The second is known as “back-end ratio” and identifies the percentage of income that goes towards paying all recurring debt payments, including those covered by the front-end ratio, and other debts such as CC payments, car loan payments, student loan payments, child support, alimony, and legal judgements.
The max measure for this ratio is 36% of gross monthly income.
Debt-to-income “front-end” ratio - what’s the formula, what does it compare, what percentage should it not exceed?
Compares the annual payments to repay housing costs, and generally should not exceed 28% of gross income.
Front-end debt-to-income ratio = annual PITI (principal, interest, tax, insurance)/annual gross income
Debt-to-income “back-end” ratio - what’s the formula, what does it compare, what percentage should it not exceed?
Compares the annual payments to repay all consumer and mortgage debts of a fixed nature with a person’s gross annual pay (including interest and dividends from investments). This ratio shows how much income, as a percentage of gross income, is used to repay debts. A ratio of 36% or lower indicates adequate current gross income to make debt repayments.
Back-end debt-to-income ratio = Annual debt repayments / annual gross income
Consumer Debt-to-income ratio - what’s the formula, what does it compare, what percentage should it not exceed?
Compares the annual payments to service debt. This ratio doesn’t include mortgage and uses a person’s annual take-home pay (net income). A ratio of 20% or lower is healthy.
Net income = Gross Income - (Income tax + SS tax)
Non-mortgage debt-to-income ratio = annual non-mortgage debt repayment / annual net income
Rule of 72
An easy way to estimate future costs. Divide the inflation rate into 72 and the result tells you in how many years the cost of an item will double (or the purchasing power of your dollars will be cut in half).
Example - a $15,000 tuition bill will cost $30,000 in 12 years, with a steady 6% rate of inflation (72/6 = 30). Alternatively, your $10,000 will become $20,000 in 8 years if it earns a constant 9% (72/9 = 8), not including the effect of taxes.
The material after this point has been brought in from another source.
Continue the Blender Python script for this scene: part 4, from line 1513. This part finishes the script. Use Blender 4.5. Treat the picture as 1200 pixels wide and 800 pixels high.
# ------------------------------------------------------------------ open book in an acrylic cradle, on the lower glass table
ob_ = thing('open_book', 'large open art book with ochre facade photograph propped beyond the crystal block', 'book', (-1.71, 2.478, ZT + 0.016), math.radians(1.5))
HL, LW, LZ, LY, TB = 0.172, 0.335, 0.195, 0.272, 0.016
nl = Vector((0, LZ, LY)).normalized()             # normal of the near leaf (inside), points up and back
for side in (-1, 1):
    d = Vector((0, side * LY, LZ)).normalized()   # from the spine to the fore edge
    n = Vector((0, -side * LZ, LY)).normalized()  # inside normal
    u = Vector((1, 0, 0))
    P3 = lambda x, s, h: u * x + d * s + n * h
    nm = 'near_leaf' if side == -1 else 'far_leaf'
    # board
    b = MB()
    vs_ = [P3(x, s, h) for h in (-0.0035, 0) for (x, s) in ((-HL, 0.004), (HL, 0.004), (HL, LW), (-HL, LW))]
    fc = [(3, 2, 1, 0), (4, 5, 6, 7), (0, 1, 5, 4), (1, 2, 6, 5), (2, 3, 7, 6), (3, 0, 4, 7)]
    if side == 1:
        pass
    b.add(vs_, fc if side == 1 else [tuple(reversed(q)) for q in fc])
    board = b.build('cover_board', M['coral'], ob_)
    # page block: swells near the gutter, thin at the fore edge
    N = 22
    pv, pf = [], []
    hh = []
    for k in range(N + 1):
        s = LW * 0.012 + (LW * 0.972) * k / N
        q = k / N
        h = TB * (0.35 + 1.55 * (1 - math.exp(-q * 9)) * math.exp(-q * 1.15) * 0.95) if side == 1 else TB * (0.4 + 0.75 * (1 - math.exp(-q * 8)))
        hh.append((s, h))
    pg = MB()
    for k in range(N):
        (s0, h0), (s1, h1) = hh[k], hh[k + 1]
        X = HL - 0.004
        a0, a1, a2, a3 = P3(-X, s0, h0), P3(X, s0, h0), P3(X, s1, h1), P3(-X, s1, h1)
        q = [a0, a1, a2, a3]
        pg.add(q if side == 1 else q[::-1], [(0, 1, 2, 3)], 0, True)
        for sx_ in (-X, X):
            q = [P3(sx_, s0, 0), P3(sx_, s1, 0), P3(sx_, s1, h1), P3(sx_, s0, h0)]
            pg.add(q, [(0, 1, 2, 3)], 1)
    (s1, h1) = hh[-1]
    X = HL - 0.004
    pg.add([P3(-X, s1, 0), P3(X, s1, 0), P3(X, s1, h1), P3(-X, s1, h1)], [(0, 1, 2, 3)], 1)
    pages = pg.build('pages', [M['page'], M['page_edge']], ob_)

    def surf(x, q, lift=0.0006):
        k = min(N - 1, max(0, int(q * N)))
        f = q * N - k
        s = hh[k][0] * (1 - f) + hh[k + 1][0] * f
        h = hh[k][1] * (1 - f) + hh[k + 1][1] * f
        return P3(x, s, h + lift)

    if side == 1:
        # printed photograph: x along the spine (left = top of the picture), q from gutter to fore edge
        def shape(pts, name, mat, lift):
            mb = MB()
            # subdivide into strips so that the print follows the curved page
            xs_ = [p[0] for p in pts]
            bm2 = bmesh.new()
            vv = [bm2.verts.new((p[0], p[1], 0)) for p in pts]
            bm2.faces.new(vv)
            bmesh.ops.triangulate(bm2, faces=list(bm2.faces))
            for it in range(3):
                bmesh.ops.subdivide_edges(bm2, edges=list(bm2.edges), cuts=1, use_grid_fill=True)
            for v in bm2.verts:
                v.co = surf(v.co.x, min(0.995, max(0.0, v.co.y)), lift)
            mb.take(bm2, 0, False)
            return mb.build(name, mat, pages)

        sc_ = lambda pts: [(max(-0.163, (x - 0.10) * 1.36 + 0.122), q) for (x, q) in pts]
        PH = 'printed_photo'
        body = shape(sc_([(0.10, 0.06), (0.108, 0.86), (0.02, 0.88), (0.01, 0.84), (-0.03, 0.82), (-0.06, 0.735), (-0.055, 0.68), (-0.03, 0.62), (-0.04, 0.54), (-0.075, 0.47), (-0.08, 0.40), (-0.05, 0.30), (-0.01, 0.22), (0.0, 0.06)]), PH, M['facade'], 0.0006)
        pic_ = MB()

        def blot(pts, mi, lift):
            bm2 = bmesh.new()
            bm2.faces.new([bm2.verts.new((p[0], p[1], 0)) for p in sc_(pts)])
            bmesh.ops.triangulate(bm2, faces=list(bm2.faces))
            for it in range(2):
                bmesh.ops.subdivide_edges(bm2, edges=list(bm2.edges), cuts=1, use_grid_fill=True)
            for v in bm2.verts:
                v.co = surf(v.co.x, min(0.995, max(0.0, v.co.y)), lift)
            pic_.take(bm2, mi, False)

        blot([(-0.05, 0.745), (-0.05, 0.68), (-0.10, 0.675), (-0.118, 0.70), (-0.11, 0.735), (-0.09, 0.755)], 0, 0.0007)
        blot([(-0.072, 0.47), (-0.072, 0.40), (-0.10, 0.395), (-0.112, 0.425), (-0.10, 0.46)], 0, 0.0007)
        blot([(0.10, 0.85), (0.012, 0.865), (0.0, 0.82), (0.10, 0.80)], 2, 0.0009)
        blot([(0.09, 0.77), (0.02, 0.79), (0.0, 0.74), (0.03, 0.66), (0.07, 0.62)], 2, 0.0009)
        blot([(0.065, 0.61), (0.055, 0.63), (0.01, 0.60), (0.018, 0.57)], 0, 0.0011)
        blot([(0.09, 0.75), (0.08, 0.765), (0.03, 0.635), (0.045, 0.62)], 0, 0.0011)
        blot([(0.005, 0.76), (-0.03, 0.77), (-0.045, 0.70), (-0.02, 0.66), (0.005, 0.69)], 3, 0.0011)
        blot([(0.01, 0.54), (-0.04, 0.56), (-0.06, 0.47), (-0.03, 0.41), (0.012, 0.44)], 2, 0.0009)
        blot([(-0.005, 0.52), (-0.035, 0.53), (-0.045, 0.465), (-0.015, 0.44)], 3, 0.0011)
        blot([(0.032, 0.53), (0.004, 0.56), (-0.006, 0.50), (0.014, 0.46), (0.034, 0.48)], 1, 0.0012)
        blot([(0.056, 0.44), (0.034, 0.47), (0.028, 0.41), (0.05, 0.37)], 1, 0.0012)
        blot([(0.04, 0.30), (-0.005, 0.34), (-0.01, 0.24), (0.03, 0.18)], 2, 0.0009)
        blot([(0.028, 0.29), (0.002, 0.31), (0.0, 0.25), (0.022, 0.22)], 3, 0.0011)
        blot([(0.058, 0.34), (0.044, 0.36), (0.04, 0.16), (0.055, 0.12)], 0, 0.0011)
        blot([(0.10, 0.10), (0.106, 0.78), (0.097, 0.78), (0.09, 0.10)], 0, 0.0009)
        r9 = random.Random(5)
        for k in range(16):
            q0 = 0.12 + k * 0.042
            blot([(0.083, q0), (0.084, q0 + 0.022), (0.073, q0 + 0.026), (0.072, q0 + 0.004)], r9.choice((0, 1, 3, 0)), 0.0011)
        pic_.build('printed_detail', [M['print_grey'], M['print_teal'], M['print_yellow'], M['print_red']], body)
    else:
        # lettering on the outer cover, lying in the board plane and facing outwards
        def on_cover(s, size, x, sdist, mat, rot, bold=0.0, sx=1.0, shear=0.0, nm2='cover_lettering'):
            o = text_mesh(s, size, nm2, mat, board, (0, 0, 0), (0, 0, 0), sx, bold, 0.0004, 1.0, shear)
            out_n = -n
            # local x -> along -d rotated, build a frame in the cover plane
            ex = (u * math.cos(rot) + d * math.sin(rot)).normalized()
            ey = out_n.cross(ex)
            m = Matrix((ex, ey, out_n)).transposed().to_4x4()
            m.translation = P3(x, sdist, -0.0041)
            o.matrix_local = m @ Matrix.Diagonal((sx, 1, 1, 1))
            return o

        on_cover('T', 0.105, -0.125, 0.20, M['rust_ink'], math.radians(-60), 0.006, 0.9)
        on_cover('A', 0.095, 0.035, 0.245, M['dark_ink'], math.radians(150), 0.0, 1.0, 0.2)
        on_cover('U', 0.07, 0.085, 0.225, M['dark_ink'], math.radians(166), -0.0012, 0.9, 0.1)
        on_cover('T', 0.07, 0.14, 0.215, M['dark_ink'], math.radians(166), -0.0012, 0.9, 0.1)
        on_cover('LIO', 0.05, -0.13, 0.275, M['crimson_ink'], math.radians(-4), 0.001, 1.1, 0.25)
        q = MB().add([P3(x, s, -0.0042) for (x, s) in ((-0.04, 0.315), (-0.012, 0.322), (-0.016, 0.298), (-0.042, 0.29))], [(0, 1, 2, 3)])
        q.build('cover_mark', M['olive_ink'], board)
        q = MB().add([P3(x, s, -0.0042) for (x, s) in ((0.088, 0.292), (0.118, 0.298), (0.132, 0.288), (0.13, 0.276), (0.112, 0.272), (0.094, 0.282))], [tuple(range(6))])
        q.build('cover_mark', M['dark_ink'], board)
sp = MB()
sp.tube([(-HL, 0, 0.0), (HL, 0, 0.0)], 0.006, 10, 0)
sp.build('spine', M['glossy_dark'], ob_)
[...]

What are the options for closely held business forms / entities?
1) sole proprietorship
2) partnership
3) regular / C corp
4) S corp
5) limited liability company (LLC)
What are tax and liability characteristics for sole proprietorships?
No formal org docs or annual registration is required.
The sole proprietor is liable for the obligations of the business, with all profits / losses flowing directly through to the owner as income for income tax purposes.
Schedule C is used when filing income taxes, with company expenses subtracted from profits.
A sole proprietor can be personally sued for the products or services provided.
To lessen the liability, it can be covered with an added LLC, though it will still be taxed as a sole proprietorship on the owner’s regular tax form.
Persistent losses will be characterized by the IRS as a filer’s “hobby”, not a business; a filer should show a profit 3 out of the last 5 years to not be considered a hobby.
Tax Cuts and Jobs Act (TCJA) allows for a deduction of up to 20% to bring the tax rate lower for qualified business income.
What are tax and liability characteristics for partnerships?
Must have a business purpose and at least 2 owners.
A written agreement between the partners (partnership agreement) should be prepared with rights of each partners specified.
Should register with the partnership’s state.
Declares profits / losses and the net profit / loss flows through to the partners for income tax purposes, using schedule K-1.
Income listed on the K-1 is added to each partner’s income tax form in the income section.
Partnerships can be paired with an LLC for better liability coverage, while still taxed as a partnership.
Persistent losses will be characterized by the IRS as a filer’s “hobby”, not a business; a filer should show a profit 3 out of the last 5 years to not be considered a hobby.
Tax Cuts and Jobs Act (TCJA) allows for a deduction of up to 20% to bring the tax rate lower for qualified business income.
What are tax and liability characteristics for regular / C corps?
Separate taxable entities with their own tax rates, and therefor, do NOT permit flow-through tax treatment to the shareholder-owners.
Corp income is subject to double taxation if dividends are issued. (Profits are taxed at the corp level before dividend issue, then dividend income gained by the shareholder is taxed on their personal income tax form)
Can be paired with an LLC for greater security.
What are tax and liability characteristics for S corps?
Can elect not to be taxed as a corp, which permits flow-through income treatment to the shareholder.
In most respects, the S corp is taxed as a partnership. Stockholders are taxed on the net profits of the corp, even if they don’t receive taxable dividends.
S Corps may have no more than 100 shareholders, may only issue one class of stock, and doesn’t permit foreign ownership.
Can be paired with an LLC to reduce liability borne through the income flow-through
What are tax and liability characteristics for LLCs?
Is state registered and combines advantages of the LLC with the flow-through tax treatment of other forms. File their taxes most commonly as either a partnership or S Corp.
What are the different kinds of partnerships?
General partnerships - partners are each generally liable for the obligations of the partnership.
Limited partnerships - by law, must include one general partner and one limited partner. The general partner has unlimited general liability, while the liability of the limited partner is restricted to only the investment in the partnership
Family limited partnerships (FLPs) - the partnership exists between family members and is generally used for estate planning purposes to permit gifting of limited partnership interest in a family business at a substantial valuation discount. The general partner is typically a parent, who contributes property and manages the business. They will then make gifts of limited partnership interests to children / other family members.